Please give the listing again in its entirety, exactly as written.

_ _ _

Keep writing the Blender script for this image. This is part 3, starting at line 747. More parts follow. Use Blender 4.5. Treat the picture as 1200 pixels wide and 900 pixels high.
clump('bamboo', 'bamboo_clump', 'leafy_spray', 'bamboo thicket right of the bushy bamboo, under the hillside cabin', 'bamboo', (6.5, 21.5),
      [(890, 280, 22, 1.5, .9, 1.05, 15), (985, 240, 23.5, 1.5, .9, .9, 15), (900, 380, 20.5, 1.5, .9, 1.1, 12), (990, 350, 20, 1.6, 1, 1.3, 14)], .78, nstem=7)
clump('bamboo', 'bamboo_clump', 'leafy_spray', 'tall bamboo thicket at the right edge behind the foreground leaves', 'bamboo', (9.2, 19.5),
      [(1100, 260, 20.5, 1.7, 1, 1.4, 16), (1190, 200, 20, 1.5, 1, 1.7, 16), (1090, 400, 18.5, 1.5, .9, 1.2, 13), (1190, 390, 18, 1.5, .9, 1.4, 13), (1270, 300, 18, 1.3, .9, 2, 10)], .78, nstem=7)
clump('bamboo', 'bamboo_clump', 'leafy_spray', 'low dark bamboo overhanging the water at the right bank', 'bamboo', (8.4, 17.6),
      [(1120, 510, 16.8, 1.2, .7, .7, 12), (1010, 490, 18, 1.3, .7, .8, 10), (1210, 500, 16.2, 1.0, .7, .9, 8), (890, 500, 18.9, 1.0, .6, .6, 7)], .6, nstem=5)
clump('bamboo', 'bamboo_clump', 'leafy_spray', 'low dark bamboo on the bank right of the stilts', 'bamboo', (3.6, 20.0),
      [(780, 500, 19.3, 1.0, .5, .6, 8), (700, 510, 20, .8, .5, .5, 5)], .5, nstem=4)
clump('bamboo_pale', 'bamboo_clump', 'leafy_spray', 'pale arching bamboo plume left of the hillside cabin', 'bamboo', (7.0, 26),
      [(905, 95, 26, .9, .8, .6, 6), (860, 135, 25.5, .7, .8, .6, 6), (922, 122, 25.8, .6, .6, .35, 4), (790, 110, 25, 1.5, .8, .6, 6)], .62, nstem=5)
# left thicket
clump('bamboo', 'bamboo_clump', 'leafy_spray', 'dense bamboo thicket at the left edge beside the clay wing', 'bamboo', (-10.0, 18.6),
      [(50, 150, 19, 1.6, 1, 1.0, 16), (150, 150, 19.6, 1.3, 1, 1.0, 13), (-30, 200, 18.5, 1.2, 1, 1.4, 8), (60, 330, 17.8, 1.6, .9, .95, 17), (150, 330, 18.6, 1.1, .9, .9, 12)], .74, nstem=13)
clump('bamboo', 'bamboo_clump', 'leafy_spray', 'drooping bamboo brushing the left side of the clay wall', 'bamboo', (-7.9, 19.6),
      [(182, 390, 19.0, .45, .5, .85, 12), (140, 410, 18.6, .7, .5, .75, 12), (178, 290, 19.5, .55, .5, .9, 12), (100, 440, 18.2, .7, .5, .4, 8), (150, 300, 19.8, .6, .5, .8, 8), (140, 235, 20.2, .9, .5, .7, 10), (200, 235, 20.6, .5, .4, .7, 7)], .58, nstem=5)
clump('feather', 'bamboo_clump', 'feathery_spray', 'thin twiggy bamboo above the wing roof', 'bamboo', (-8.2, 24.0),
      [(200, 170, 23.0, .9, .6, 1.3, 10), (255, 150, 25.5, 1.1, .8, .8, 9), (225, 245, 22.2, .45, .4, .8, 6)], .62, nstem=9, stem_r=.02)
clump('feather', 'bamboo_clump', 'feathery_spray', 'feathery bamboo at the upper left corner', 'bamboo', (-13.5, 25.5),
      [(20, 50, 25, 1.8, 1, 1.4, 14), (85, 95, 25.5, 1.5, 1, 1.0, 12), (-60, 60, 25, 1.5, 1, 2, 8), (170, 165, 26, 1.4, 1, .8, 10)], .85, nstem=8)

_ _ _

_OUTPUT FOR THIS TASK:_
Keep writing the Blender script for this image. This is part 3, starting at line 747. More parts follow. Use Blender 4.5. Treat the picture as 1200 pixels wide and 900 pixels high.
clump('bamboo', 'bamboo_clump', 'leafy_spray', 'bamboo thicket right of the bushy bamboo, under the hillside cabin', 'bamboo', (6.5, 21.5),
      [(890, 280, 22, 1.5, .9, 1.05, 15), (985, 240, 23.5, 1.5, .9, .9, 15), (900, 380, 20.5, 1.5, .9, 1.1, 12), (990, 350, 20, 1.6, 1, 1.3, 14)], .78, nstem=7)
clump('bamboo', 'bamboo_clump', 'leafy_spray', 'tall bamboo thicket at the right edge behind the foreground leaves', 'bamboo', (9.2, 19.5),
      [(1100, 260, 20.5, 1.7, 1, 1.4, 16), (1190, 200, 20, 1.5, 1, 1.7, 16), (1090, 400, 18.5, 1.5, .9, 1.2, 13), (1190, 390, 18, 1.5, .9, 1.4, 13), (1270, 300, 18, 1.3, .9, 2, 10)], .78, nstem=7)
clump('bamboo', 'bamboo_clump', 'leafy_spray', 'low dark bamboo overhanging the water at the right bank', 'bamboo', (8.4, 17.6),
      [(1120, 510, 16.8, 1.2, .7, .7, 12), (1010, 490, 18, 1.3, .7, .8, 10), (1210, 500, 16.2, 1.0, .7, .9, 8), (890, 500, 18.9, 1.0, .6, .6, 7)], .6, nstem=5)
clump('bamboo', 'bamboo_clump', 'leafy_spray', 'low dark bamboo on the bank right of the stilts', 'bamboo', (3.6, 20.0),
      [(780, 500, 19.3, 1.0, .5, .6, 8), (700, 510, 20, .8, .5, .5, 5)], .5, nstem=4)
clump('bamboo_pale', 'bamboo_clump', 'leafy_spray', 'pale arching bamboo plume left of the hillside cabin', 'bamboo', (7.0, 26),
      [(905, 95, 26, .9, .8, .6, 6), (860, 135, 25.5, .7, .8, .6, 6), (922, 122, 25.8, .6, .6, .35, 4), (790, 110, 25, 1.5, .8, .6, 6)], .62, nstem=5)
# left thicket
clump('bamboo', 'bamboo_clump', 'leafy_spray', 'dense bamboo thicket at the left edge beside the clay wing', 'bamboo', (-10.0, 18.6),
      [(50, 150, 19, 1.6, 1, 1.0, 16), (150, 150, 19.6, 1.3, 1, 1.0, 13), (-30, 200, 18.5, 1.2, 1, 1.4, 8), (60, 330, 17.8, 1.6, .9, .95, 17), (150, 330, 18.6, 1.1, .9, .9, 12)], .74, nstem=13)
clump('bamboo', 'bamboo_clump', 'leafy_spray', 'drooping bamboo brushing the left side of the clay wall', 'bamboo', (-7.9, 19.6),
      [(182, 390, 19.0, .45, .5, .85, 12), (140, 410, 18.6, .7, .5, .75, 12), (178, 290, 19.5, .55, .5, .9, 12), (100, 440, 18.2, .7, .5, .4, 8), (150, 300, 19.8, .6, .5, .8, 8), (140, 235, 20.2, .9, .5, .7, 10), (200, 235, 20.6, .5, .4, .7, 7)], .58, nstem=5)
clump('feather', 'bamboo_clump', 'feathery_spray', 'thin twiggy bamboo above the wing roof', 'bamboo', (-8.2, 24.0),
      [(200, 170, 23.0, .9, .6, 1.3, 10), (255, 150, 25.5, 1.1, .8, .8, 9), (225, 245, 22.2, .45, .4, .8, 6)], .62, nstem=9, stem_r=.02)
clump('feather', 'bamboo_clump', 'feathery_spray', 'feathery bamboo at the upper left corner', 'bamboo', (-13.5, 25.5),
      [(20, 50, 25, 1.8, 1, 1.4, 14), (85, 95, 25.5, 1.5, 1, 1.0, 12), (-60, 60, 25, 1.5, 1, 2, 8), (170, 165, 26, 1.4, 1, .8, 10)], .85, nstem=8)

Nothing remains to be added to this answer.